Many others have repeated this view. Achebe vigorously disputes it: “I believe that following the pogroms, or rather, the ethnic cleansing in the North that occurred over the four months starting in May 1966, which was compounded by the involvement, even connivance, of the federal government . . . secession from Nigeria and the war that followed became an inevitability.”

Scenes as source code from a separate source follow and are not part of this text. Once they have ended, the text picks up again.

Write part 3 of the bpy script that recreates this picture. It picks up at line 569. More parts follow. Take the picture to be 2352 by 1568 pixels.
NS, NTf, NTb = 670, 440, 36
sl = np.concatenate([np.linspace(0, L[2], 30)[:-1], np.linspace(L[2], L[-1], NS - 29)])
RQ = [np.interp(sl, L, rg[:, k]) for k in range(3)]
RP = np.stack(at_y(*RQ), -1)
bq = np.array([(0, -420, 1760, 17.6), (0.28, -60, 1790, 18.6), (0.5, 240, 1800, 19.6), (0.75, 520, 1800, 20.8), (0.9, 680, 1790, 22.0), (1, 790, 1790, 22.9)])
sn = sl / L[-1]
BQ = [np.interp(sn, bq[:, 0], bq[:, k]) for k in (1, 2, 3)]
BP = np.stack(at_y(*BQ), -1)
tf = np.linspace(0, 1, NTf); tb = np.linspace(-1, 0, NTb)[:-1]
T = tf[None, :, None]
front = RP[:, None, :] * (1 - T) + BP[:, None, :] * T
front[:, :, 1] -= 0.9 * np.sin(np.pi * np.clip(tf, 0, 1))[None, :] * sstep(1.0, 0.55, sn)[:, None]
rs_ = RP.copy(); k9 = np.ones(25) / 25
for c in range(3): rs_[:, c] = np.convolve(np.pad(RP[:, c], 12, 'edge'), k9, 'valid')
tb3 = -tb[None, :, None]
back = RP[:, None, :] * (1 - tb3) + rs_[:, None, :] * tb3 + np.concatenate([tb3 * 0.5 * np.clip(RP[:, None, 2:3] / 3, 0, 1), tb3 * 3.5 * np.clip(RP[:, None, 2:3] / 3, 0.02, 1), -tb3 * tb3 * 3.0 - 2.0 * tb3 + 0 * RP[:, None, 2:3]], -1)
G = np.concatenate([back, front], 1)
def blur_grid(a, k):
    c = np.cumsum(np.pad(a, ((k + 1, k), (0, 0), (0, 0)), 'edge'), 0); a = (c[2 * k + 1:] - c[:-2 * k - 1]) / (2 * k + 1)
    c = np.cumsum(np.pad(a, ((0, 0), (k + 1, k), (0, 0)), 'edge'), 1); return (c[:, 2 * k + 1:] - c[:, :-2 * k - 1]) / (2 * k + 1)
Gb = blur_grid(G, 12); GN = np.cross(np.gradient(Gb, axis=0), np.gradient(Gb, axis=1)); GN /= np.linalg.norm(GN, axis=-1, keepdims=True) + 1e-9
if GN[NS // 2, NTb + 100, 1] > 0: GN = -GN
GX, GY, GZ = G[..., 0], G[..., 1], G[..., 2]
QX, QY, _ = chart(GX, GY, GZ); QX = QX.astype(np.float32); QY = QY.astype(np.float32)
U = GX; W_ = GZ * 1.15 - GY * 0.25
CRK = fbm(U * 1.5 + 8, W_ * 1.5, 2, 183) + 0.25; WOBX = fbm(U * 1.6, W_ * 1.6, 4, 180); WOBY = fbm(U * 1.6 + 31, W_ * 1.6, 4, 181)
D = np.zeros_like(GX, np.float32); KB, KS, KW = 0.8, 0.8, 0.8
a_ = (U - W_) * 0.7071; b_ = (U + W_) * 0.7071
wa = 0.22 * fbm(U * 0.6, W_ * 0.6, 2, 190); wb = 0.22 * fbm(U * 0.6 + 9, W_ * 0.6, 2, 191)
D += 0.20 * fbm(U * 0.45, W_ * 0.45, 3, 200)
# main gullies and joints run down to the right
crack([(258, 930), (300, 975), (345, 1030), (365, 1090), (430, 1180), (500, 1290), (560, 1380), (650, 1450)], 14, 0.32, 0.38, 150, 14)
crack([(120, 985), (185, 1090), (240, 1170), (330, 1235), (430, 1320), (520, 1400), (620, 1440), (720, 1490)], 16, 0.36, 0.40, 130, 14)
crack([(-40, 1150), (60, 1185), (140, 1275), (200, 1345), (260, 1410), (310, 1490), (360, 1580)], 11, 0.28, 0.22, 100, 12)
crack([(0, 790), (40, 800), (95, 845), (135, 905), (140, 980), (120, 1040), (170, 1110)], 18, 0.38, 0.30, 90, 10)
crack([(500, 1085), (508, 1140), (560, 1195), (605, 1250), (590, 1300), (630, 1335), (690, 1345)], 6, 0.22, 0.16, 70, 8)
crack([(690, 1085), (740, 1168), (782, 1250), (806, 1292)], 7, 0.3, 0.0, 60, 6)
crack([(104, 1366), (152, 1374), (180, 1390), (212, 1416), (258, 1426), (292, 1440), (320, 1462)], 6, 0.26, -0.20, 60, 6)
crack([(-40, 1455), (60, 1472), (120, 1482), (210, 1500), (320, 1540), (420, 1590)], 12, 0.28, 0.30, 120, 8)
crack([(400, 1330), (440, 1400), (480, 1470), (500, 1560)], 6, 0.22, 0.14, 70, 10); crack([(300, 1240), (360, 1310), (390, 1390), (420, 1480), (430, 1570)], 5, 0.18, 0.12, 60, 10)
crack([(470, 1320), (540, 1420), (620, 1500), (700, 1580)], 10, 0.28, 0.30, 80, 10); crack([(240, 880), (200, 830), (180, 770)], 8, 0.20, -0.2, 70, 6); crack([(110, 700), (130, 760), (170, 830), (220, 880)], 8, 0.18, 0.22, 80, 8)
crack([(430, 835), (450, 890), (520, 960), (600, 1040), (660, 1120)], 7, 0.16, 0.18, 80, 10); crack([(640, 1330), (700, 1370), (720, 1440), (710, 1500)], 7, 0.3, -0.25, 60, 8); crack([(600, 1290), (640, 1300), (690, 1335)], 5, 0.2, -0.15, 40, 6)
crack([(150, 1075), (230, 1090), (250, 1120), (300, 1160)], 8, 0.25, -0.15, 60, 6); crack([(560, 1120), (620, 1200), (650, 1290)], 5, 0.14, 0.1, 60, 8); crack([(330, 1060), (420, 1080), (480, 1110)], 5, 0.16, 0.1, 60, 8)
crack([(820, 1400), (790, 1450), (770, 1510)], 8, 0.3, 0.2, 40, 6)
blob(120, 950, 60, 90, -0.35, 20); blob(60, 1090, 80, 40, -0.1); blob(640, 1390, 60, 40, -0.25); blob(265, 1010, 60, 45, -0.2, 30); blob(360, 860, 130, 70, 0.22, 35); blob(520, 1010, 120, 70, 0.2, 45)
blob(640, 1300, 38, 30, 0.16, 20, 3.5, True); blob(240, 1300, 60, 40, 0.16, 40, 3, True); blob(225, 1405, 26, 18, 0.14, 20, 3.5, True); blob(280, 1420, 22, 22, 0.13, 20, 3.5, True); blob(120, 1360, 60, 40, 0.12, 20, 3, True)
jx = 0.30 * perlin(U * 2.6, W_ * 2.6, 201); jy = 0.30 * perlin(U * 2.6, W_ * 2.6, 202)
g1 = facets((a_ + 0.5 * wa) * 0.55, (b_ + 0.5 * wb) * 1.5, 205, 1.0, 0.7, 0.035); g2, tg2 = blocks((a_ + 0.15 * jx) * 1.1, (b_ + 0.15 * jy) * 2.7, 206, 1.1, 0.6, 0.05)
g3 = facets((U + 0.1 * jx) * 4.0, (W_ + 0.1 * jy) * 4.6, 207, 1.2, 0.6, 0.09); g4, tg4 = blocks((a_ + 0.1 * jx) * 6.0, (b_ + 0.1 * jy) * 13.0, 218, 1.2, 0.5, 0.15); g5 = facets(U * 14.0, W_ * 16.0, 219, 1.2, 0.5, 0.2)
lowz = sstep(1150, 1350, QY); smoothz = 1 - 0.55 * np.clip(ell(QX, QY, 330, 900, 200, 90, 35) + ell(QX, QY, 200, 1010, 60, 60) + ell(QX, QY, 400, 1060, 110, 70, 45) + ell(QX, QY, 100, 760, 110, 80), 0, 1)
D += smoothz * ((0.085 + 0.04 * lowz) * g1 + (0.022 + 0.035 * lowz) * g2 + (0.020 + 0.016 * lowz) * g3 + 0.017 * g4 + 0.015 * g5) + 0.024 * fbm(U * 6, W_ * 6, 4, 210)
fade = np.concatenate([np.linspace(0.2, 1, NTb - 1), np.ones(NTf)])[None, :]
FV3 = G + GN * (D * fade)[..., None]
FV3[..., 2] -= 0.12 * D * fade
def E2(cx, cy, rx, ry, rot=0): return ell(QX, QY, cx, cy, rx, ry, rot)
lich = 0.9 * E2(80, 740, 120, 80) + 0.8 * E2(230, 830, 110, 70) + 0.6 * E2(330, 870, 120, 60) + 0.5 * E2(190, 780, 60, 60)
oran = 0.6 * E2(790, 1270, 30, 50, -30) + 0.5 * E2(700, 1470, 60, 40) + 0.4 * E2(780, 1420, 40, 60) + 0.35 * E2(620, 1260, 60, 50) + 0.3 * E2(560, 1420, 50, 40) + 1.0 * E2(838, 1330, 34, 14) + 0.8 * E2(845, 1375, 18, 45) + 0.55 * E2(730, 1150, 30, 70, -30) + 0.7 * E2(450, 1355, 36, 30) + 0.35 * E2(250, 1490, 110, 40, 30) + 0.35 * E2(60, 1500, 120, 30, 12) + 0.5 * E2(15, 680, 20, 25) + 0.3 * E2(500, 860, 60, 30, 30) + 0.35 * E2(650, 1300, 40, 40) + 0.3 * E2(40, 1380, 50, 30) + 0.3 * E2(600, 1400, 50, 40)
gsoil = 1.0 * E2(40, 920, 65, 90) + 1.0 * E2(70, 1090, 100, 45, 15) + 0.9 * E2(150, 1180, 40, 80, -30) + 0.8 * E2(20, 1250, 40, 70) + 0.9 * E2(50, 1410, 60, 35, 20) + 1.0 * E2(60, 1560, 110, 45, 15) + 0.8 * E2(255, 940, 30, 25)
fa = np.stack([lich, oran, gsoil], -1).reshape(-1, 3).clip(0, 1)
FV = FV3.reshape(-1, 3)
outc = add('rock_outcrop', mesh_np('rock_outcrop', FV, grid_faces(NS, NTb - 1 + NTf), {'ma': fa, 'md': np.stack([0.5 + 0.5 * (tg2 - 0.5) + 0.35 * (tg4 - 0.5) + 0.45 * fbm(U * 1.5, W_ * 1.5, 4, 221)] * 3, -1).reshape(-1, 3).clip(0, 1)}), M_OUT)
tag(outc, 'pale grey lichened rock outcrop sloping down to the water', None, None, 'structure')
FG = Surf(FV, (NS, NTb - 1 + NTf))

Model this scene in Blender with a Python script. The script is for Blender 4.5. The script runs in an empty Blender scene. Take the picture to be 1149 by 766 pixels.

To him it is self-evident that an ethnic group known for its independence of mind could not easily be manipulated into supporting a war. He writes about the reaction among Igbo people after the Northern massacres:
“One found a new spirit among the people, a spirit one did not know existed, a determination in fact. The spirit was that of a people ready to put in their best and fight for their freedom . . . But the most vital feeling Biafrans had at that time was that they were finally in a safe place . . . at home. This was the first and most important thing, and one could see this sense of exhilaration in the effort that the people were putting into the war. Young girls, for example, had taken over the job of controlling traffic.
“They were really doing it by themselves — no one asked them to. That this kind of spirit existed made us feel tremendously hopeful.”
One gets the sense from Achebe’s memoir of a man who is effortlessly himself, who will keep silent rather than say what he doesn’t believe. He is meticulous and sincere in his expressions of praise and gratitude — to fellow writers, to people who helped him or helped Biafra.
He has a sense of humour, but very little cynicism. Today, when many Western male writers of a certain age are mythologised for their bad manners — rudeness and selfishness — as though great male talent must be accompanied by boorishness, it is refreshing to encounter a great male talent of a certain age who feels no need for posturing.